I stood in church at the end of the service praying and asking God what his promise was for me.  Often I have reminded women that the promise is his presence, that he would be with me through it all.  But last Sunday, that promise was not enough.  And then he brought to mind a different promise, one that I’m honestly afraid to share because I don’t even know if it counts as a promise.  It was I Peter 5:6 “Therefore humble yourselves under the mighty hand of God, that he may exalt you in due time.”  This one was enough; this one made me cry.

So I will hope for a resurrection.  A resurrection that will not come on my time table or in the way I think I should.  It will be a resurrection that comes exactly when God intends for it to come.  In John 11 when Lazarus died, Mary and Martha believed that Jesus had the ability to raise Lazarus from the dead, and they knew Jesus loved him.  When Martha ran out to meet Jesus, she says she believes that Lazarus will be resurrected, if not now then at the end.  Even in their own personal wasteland, they continued to hope for a resurrection.  I think Mary and Martha would have preferred Jesus to come and heal Lazarus when he heard he was sick, but he didn’t because it wasn’t time yet.  Why did Jesus wait and not go to Bethany right away?  Why did he wait until Lazarus had died?  Why did he wait for him to be buried in the tomb for three days?  “It is for the glory of God, so that the Son of God may be glorified through it.”  (John 11:4)

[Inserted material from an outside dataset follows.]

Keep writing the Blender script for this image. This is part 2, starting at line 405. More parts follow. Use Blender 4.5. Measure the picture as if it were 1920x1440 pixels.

What Jesus wanted more than anything was to glorify the Father.  Because at the proper time, the resurrection will happen and no one else can take credit for it.  No one can say “he wasn’t really dead.”  No one can say “we prayed so hard and had so much faith that God had to act.”  I won’t be able to say “I just worked really hard at it and followed steps X, Y, and Z and that’s how I became a writer/speaker.”  More than anything what I want as His Princess is for the King to be glorified.  I know the wasteland does not end in death, but in life.  I don’t know when and I don’t know how, but for now I place my hope firmly in Jesus and his promises.  That is the difference between false hope and real hope.